La ópera prima de Mercedes Laborde nos presenta a Flavia, la protagonista absoluta del filme, en su proceso de duelo. Ha perdido a León, quien fuera su pareja durante ocho años y ahora debe recompone su vida sin saber exactamente cómo encarar este cambio, con muchas más dudas que certezas.
Laborde acompaña a Flavia (Lorena Vega) muy amorosamente: la construye con todas sus dudas, presenta sus marchas y contramarchas, la describe con toda la incertidumbre propia que trae aparejado el hecho de encarar esta etapa de cambio rotundo.
Flavia intenta acomodar, como puede, las piezas del rompecabezas pero aparece permanentemente la contradicción de que León no caiga en el olvido mientras que en algún punto debe desapegarse de sus objetos materiales, de sus recuerdos, de sus vivencias en esa casa que compartieron.
Pero donde Flavia se siente más insegura, donde más desorientada parece estar, es en cómo recomponer el lugar que ocupará Lucía, la hija de León, en este nuevo estado de cosas. Lucía la conecta irremediablemente con ese León que ya no está. Juntas deberán encarar el mismo proceso pero, claramente, de formas muy diferentes.
De algún modo se acompañan, se ayudan, lo deconstruyen. De alguna manera se unen para seguir recordándolo e intentarán aprender a despedirlo. Laborde construye el relato mediante esas pequeñas “polaroids”, esos momentos cotidianos donde muestra a Flavia al desnudo, sin red, intentando recomponer su historia después de la tormenta.
Sus intentos de conocer –aunque eventualmente- a otros hombres, el vínculo con su madre y los encuentros permanentes con Lucía (en donde aparece también su madre y su notable imposibilidad de contenerla en este momento tan particular), su trabajo, la vida misma: todo está teñido de la tristeza de no tener a León junto a ella.
Lorena Vega, una actriz de una gran trayectoria en el teatro independiente, con notables trabajos en “Todo tendría sentido si no existiera la muerte” “Parias” “Salomé de Chacra” y las actualmente en cartel “Yo, Encarnación Ezcurra” y “La vida Extraordinaria” se pone al hombro “EL AÑO DEL LEON” siendo un personaje prácticamente presente en cada escena del filme.
Su delicioso tour-de-force va ganando cuerpo a medida que va avanzando la película, y si bien en las primeras escenas pareciera que cuesta encontrar el punto exacto del personaje, Vega va dotando a su Flavia de diversas tonalidades hasta encontrar su nuevo anclaje a medida que vaya transitando su duelo.
Las escenas con Malena Moirón (Lucía) destilan ese universo pequeño e íntimo construido entre mujeres, esa simbiosis simple y compleja al mismo tiempo y Laborde lo propone de una manera sencilla y profunda, con una mirada cálida y contenedora para este microcosmos femenino.

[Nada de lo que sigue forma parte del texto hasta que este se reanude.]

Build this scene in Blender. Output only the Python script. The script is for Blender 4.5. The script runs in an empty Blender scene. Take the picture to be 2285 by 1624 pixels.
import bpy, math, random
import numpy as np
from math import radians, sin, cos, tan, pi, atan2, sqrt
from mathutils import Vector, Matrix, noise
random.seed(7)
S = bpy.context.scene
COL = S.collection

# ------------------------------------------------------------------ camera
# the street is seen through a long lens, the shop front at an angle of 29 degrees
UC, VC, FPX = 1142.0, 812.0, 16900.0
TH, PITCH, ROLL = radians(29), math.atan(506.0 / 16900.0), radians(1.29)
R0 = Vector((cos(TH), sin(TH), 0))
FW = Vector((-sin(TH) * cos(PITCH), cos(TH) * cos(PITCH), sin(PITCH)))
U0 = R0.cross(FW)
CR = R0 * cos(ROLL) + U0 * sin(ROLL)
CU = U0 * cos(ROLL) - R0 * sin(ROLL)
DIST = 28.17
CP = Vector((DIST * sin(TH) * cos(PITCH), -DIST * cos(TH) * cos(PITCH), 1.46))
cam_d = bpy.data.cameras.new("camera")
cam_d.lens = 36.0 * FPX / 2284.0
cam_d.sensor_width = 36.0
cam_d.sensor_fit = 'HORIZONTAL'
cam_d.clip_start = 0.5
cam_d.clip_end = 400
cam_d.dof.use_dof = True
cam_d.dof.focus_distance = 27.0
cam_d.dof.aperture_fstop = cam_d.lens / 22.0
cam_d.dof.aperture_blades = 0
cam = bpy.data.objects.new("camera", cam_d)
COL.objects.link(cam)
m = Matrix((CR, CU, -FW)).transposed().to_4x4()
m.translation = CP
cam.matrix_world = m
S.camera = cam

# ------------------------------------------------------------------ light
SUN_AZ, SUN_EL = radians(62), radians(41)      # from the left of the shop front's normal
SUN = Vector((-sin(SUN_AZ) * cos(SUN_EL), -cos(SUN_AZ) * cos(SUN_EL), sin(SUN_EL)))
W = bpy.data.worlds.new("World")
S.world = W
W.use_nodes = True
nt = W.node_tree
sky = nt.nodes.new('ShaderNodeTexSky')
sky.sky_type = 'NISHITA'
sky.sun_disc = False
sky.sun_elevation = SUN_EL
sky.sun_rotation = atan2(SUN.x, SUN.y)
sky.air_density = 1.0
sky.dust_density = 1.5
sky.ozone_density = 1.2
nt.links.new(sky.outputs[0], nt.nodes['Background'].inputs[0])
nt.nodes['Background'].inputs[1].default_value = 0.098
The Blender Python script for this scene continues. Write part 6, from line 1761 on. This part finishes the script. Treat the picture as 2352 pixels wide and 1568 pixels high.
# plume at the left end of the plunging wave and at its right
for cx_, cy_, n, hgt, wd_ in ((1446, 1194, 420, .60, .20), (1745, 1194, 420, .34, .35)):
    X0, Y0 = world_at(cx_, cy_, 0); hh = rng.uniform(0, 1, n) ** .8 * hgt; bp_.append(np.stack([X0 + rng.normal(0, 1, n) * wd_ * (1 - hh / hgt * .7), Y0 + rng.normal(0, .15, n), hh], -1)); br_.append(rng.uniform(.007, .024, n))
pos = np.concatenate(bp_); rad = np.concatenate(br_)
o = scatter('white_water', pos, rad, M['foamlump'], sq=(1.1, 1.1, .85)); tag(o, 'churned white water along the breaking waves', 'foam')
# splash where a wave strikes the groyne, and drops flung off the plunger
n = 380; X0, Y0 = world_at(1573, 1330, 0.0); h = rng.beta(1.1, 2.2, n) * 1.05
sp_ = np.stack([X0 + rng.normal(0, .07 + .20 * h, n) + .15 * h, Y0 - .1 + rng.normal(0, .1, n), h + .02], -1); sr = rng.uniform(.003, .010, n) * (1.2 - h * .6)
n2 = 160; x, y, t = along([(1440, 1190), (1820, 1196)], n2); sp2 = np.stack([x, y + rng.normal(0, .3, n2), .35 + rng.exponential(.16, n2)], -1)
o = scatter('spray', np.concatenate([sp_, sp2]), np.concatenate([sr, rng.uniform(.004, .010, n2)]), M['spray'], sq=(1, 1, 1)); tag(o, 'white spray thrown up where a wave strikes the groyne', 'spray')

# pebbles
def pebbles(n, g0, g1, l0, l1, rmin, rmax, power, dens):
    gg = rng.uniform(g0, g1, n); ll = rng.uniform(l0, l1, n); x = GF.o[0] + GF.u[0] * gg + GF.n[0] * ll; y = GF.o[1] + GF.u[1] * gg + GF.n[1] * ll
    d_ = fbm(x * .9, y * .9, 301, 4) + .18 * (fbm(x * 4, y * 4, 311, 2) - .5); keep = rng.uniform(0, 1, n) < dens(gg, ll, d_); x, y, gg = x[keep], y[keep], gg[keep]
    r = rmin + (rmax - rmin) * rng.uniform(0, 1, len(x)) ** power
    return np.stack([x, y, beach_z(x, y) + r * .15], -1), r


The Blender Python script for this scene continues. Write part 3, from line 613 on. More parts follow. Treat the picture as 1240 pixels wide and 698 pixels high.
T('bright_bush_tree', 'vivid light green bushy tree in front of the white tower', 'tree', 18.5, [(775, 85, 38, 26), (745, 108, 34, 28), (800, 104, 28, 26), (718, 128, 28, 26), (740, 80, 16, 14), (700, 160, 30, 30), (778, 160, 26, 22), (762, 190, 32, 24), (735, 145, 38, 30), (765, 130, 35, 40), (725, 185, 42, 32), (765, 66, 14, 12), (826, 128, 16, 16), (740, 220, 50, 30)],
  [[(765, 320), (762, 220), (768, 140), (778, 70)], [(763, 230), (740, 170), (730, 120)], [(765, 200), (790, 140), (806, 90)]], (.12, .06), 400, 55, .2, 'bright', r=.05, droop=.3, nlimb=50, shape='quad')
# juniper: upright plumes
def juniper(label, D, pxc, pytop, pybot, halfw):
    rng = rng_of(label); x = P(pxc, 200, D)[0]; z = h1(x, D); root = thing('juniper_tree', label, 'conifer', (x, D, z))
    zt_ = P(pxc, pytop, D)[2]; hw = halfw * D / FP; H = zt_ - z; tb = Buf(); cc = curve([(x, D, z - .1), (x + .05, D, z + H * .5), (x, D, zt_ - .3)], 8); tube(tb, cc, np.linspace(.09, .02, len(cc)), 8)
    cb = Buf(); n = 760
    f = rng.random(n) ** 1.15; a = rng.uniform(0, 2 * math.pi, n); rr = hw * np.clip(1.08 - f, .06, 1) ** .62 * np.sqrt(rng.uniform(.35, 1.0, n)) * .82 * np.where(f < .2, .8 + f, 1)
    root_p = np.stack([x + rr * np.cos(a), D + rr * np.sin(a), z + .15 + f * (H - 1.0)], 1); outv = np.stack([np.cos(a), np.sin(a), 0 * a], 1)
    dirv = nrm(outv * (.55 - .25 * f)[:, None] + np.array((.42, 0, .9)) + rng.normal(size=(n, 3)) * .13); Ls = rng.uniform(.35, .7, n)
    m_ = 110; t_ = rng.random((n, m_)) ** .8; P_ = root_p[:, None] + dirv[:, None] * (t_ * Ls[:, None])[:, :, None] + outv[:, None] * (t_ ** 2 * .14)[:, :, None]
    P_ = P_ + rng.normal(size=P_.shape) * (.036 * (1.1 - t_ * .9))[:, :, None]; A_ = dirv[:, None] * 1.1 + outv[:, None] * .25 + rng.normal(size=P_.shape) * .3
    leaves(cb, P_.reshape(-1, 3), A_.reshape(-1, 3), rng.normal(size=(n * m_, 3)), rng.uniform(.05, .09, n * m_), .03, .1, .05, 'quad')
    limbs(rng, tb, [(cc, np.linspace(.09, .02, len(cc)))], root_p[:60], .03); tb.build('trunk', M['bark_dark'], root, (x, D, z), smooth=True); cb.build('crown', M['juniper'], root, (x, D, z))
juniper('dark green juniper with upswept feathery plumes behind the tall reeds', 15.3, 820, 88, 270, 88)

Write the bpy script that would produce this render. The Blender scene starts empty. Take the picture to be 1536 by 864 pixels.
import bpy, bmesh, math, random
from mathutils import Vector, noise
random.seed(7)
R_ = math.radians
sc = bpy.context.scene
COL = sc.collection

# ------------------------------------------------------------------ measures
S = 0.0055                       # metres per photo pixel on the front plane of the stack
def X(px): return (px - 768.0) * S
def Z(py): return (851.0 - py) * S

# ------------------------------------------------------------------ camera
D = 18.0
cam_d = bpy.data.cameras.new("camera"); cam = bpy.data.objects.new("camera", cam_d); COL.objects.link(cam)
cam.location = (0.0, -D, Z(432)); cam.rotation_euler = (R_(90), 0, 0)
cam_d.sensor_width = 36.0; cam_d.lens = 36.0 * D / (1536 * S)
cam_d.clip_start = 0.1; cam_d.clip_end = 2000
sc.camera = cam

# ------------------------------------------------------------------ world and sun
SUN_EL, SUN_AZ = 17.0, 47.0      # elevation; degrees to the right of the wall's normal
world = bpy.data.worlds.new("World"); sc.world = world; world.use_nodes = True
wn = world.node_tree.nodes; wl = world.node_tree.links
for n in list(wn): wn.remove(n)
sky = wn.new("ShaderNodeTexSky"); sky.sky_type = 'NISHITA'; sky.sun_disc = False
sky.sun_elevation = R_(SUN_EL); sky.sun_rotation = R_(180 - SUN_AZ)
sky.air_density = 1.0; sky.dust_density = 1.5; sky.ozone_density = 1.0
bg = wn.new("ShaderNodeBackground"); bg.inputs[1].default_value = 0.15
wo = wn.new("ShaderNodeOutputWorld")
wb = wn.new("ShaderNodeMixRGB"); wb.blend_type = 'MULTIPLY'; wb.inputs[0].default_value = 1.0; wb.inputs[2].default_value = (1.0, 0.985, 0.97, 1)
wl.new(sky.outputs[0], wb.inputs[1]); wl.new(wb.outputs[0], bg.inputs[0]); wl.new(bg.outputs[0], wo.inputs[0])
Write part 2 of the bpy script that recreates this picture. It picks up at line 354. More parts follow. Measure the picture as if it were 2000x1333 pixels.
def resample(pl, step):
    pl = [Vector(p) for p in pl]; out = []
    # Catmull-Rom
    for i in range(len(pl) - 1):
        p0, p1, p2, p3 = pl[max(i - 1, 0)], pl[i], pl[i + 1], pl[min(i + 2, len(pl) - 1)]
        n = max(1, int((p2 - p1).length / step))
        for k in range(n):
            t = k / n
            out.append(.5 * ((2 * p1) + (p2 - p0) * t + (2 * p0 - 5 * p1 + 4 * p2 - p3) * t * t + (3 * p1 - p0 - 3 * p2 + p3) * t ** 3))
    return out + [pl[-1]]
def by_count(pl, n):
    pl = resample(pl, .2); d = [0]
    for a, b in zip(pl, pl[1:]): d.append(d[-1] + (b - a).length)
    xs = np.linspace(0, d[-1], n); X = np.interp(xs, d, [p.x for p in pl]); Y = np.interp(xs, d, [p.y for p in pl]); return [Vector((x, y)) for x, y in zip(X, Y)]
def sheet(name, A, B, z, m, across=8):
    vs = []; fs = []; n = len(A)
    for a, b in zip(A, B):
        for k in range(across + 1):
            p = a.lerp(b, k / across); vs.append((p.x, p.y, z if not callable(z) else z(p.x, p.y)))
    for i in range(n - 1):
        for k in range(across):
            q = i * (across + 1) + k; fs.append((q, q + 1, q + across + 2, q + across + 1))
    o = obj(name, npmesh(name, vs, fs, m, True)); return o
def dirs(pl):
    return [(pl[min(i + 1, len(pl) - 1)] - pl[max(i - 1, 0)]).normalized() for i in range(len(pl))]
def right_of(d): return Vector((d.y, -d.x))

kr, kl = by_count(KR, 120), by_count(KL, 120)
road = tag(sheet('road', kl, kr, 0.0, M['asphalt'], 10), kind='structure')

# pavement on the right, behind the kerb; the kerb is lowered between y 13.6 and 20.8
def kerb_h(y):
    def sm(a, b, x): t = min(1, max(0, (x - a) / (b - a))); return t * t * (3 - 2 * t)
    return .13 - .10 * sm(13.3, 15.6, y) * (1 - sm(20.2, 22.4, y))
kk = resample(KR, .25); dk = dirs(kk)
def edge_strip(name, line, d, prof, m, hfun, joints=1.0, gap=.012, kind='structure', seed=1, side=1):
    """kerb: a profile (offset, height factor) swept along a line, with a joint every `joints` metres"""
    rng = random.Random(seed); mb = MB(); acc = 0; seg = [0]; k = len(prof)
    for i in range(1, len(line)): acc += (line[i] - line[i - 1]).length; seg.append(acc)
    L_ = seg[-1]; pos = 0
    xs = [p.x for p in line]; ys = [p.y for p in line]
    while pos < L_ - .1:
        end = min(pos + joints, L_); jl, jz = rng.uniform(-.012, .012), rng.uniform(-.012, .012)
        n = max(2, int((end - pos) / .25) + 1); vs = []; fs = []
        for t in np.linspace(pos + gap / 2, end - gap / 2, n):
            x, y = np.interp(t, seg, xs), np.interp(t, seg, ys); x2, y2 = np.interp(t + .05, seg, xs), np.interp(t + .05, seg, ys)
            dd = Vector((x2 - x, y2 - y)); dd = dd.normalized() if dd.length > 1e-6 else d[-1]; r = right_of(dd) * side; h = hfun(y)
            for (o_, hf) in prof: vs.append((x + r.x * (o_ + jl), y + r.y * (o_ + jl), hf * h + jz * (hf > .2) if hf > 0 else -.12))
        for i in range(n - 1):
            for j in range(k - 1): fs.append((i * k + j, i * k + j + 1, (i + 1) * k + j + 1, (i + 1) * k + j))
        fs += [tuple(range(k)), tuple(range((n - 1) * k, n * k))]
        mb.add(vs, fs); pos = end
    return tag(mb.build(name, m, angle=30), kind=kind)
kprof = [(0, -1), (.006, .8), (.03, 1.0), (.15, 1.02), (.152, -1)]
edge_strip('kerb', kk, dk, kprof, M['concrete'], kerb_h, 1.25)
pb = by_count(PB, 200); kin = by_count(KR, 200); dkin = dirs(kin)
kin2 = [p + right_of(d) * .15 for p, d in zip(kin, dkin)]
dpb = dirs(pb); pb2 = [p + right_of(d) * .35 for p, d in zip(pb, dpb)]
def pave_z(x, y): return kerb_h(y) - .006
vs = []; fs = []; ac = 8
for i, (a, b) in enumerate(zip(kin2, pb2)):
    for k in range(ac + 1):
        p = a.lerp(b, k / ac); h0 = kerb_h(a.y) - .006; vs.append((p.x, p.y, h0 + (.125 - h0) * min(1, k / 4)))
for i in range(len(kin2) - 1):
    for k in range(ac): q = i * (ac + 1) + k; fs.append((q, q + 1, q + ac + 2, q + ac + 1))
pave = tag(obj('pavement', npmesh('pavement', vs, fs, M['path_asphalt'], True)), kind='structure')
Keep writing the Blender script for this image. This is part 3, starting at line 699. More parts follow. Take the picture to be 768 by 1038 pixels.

El afuera, la ciudad, el entorno como elemento de permanente amenaza y conflicto para un periodo tan particular como es el duelo, queda personalizado en Mónica, la mamá de Lucía y la anterior pareja de León, papel al que lamentablemente Julieta Vallina no logra sacarle provecho y aparece como desdibujada y distante en la mayoría de las escenas.
A partir de una escena en particular, intensa, bellamente filmada, en donde Flavia va al cementerio de la Chacarita y la vemos frente al nicho en esas solitarias galerías, alejada de su bicicleta y en silencio, aparece un nuevo tiempo de decisiones, un punto de inflexión que el guion aprovecha al máximo y nos regala un par de escenas posteriores que son el cierre perfecto para que comiencen a soplar vientos de cambio.
“EL AÑO DEL LEON” es de esas películas pequeñas pero profundas, una historia sencilla pero entrañable y personajes con los que uno empatiza rápidamente y puede contactarse en su verosímil cotidiano, en sus dudas, en sus flaquezas, en sus propias contradicciones y fundamentalmente en sus ganas de vivir acorde con sus deseos.